Exercise
Print exactly the lines from the first one down to the line containing "the step, metres", both ends included, with no pictures and nothing else.
_ _ _ _
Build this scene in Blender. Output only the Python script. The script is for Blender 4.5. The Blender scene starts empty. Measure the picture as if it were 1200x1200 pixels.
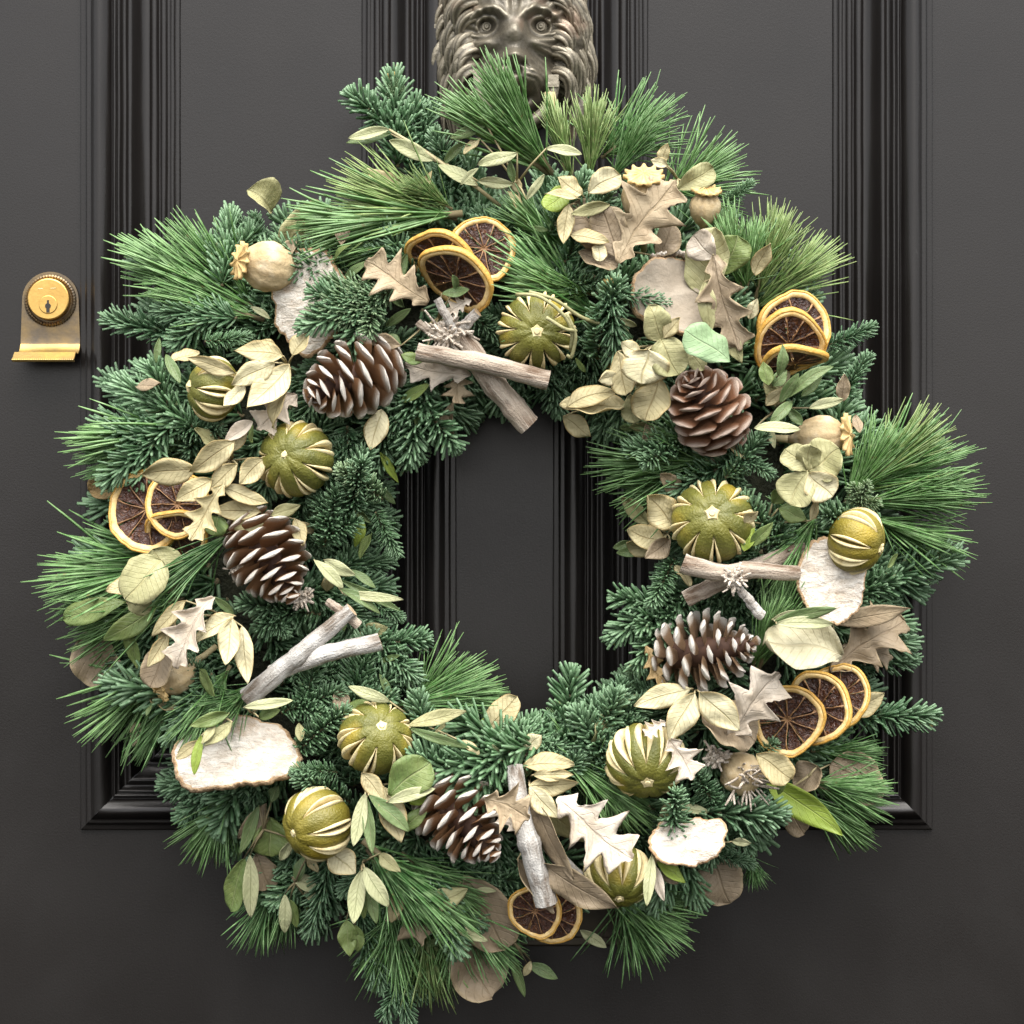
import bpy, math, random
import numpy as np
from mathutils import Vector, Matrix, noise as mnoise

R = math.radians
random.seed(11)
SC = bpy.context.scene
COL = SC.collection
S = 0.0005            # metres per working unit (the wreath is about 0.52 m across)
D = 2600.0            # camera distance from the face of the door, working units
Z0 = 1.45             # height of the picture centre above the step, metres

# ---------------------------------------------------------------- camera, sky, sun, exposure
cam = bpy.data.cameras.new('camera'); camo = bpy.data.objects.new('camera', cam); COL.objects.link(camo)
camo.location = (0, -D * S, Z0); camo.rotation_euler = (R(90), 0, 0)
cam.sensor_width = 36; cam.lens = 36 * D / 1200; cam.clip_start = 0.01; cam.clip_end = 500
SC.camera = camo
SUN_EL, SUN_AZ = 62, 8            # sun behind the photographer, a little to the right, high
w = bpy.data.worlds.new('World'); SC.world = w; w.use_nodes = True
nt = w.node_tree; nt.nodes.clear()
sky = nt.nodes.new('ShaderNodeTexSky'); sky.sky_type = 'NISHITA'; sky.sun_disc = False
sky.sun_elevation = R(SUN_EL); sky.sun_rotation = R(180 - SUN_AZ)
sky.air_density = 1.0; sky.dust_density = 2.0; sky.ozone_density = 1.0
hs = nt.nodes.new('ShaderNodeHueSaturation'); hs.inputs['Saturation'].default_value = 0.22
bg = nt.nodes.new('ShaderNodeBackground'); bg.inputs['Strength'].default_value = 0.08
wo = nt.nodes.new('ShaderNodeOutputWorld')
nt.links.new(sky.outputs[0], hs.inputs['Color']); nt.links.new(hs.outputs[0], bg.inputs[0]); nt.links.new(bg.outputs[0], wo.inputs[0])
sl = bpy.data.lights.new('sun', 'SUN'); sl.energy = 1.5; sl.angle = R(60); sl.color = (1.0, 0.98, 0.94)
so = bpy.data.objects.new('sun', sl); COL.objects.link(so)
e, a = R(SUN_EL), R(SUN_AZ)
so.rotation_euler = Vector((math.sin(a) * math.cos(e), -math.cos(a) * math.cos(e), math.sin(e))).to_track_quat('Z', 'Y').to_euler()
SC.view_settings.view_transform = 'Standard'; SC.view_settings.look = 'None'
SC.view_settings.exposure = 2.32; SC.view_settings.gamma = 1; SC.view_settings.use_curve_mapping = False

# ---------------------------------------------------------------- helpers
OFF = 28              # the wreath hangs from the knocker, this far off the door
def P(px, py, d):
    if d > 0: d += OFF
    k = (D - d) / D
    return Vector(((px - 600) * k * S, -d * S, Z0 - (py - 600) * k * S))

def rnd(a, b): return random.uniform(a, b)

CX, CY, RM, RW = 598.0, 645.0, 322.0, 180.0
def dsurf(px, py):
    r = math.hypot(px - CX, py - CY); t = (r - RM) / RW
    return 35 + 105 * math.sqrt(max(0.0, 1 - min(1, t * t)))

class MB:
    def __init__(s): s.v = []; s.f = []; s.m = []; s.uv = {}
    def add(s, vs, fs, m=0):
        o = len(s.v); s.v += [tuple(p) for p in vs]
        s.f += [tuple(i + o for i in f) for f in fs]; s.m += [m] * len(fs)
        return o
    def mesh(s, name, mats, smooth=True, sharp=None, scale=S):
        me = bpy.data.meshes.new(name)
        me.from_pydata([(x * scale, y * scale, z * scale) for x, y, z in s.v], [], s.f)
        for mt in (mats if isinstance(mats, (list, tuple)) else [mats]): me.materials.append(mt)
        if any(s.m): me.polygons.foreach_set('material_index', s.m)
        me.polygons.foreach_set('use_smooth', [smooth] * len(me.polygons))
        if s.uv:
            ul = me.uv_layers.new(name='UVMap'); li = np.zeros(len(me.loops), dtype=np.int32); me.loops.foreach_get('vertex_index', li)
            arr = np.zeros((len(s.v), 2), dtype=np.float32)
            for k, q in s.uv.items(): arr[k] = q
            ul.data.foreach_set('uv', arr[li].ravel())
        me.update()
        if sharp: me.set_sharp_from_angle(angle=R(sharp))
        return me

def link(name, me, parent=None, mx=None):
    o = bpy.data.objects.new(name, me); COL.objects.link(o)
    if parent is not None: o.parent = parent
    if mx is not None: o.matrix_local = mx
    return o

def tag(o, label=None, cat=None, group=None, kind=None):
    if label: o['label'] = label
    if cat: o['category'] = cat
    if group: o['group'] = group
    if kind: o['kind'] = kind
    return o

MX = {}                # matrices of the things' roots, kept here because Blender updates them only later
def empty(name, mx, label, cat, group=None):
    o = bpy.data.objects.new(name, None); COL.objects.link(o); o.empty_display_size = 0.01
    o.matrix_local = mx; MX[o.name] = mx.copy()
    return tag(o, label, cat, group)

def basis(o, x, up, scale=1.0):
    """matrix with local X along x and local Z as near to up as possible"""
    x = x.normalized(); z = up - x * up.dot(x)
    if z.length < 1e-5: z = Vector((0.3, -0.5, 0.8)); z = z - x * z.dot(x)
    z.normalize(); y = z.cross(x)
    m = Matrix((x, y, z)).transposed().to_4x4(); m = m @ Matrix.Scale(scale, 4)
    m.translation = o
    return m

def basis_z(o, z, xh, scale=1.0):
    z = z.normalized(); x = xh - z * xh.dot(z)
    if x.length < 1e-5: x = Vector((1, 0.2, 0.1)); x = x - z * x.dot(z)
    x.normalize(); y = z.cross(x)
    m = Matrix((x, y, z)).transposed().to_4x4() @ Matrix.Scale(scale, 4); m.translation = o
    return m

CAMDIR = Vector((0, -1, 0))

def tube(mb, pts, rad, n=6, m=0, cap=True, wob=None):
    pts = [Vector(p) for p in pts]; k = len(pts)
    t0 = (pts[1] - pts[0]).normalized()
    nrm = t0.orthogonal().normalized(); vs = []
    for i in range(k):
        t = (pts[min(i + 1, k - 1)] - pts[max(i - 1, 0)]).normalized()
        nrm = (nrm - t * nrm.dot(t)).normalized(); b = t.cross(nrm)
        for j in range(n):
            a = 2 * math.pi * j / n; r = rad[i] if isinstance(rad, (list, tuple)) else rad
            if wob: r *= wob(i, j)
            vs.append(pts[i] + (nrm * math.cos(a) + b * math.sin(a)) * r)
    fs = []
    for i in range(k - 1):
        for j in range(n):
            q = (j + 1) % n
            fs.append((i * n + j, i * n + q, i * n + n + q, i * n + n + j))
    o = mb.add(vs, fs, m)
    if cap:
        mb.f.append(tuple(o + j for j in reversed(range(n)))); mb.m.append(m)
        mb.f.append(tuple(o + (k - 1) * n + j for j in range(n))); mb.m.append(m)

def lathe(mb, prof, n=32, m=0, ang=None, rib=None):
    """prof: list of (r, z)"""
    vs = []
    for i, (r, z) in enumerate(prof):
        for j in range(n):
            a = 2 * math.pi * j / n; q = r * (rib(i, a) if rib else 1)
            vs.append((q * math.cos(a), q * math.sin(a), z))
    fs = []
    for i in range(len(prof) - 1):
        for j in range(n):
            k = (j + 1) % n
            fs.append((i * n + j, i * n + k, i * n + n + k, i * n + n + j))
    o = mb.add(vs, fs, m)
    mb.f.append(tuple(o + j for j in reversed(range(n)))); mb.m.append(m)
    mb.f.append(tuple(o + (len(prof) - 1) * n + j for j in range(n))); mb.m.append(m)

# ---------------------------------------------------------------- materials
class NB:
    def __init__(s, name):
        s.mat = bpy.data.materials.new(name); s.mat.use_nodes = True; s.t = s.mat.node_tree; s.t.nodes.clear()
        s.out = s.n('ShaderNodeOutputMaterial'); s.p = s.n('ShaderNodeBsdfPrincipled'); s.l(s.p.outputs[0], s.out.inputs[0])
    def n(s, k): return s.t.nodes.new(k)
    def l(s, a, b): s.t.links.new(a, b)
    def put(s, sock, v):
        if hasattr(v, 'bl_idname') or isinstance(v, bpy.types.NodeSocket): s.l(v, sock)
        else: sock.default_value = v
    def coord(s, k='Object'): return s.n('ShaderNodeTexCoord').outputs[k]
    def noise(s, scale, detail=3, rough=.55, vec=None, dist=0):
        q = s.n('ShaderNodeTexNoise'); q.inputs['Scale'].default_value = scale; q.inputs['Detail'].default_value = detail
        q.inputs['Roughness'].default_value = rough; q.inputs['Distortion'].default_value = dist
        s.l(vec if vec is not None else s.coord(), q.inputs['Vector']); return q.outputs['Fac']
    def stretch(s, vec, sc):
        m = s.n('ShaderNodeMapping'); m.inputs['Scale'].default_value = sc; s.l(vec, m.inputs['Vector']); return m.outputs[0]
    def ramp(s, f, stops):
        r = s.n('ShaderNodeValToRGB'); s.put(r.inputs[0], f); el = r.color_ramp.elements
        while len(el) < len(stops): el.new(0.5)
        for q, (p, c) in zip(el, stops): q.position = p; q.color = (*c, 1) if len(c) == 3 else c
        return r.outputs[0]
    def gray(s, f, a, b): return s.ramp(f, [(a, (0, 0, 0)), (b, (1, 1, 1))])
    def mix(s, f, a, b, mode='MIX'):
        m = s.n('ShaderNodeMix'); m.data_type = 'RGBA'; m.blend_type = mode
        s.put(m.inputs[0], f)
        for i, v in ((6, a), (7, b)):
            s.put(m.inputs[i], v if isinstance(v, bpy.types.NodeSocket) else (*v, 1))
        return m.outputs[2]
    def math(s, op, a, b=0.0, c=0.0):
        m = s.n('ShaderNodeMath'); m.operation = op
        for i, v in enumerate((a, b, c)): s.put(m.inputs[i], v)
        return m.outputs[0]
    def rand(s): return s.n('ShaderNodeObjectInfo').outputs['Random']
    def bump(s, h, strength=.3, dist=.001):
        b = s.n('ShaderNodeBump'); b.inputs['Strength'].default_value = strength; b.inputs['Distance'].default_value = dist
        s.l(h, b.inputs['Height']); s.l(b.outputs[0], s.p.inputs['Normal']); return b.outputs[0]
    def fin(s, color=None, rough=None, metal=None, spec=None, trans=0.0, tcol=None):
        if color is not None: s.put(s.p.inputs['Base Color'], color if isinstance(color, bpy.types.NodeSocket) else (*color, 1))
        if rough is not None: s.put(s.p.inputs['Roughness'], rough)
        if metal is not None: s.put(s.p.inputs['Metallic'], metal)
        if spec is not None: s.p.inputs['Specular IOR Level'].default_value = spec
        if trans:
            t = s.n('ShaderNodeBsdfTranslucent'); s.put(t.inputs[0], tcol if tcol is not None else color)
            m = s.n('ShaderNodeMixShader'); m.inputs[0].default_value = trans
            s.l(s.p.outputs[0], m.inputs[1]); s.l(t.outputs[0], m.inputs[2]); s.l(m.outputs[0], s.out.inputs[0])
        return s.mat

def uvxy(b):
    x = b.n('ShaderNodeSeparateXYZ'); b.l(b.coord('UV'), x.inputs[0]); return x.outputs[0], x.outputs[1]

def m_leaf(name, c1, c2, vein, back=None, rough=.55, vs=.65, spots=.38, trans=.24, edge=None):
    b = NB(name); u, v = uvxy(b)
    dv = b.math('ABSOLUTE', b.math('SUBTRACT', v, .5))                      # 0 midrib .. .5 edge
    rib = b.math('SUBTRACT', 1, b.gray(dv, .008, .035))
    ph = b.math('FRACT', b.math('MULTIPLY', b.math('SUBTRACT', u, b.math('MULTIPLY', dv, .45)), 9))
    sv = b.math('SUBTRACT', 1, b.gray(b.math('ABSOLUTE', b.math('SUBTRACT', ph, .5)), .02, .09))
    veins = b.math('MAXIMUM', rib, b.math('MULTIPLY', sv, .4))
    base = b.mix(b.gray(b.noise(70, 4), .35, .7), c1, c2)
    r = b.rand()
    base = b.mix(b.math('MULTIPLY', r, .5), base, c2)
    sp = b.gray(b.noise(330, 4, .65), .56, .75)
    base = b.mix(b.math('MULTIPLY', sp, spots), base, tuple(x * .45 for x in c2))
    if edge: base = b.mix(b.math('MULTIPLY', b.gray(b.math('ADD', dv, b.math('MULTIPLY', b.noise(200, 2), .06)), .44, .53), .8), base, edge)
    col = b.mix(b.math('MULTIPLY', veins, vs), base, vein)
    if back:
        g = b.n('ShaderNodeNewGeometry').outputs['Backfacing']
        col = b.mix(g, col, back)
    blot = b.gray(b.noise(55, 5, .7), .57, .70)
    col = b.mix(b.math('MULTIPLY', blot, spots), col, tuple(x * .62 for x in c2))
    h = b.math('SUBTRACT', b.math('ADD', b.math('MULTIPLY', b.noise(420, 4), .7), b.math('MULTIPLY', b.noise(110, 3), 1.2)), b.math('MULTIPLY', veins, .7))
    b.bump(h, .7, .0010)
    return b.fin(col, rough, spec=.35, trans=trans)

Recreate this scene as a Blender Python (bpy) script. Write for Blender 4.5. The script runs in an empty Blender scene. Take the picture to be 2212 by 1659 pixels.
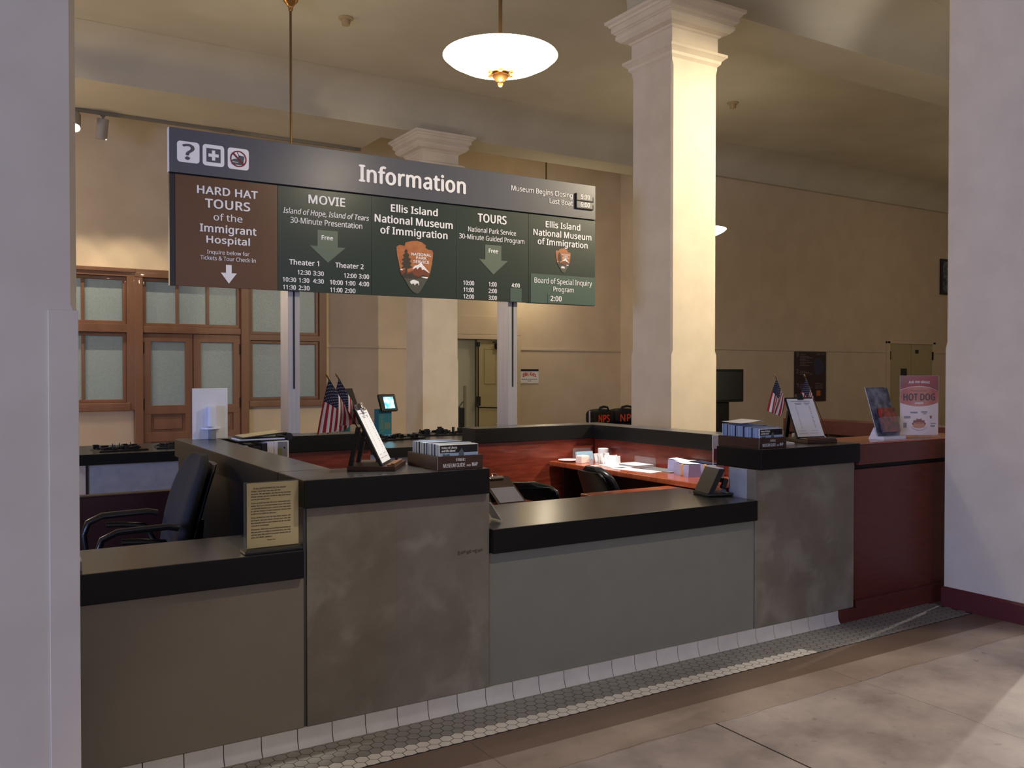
_ _ _ _
Expected output
Build this scene in Blender. Output only the Python script. The script is for Blender 4.5. The Blender scene starts empty. Measure the picture as if it were 1200x1200 pixels.
import bpy, math, random
import numpy as np
from mathutils import Vector, Matrix, noise as mnoise

R = math.radians
random.seed(11)
SC = bpy.context.scene
COL = SC.collection
S = 0.0005            # metres per working unit (the wreath is about 0.52 m across)
D = 2600.0            # camera distance from the face of the door, working units
Z0 = 1.45             # height of the picture centre above the step, metres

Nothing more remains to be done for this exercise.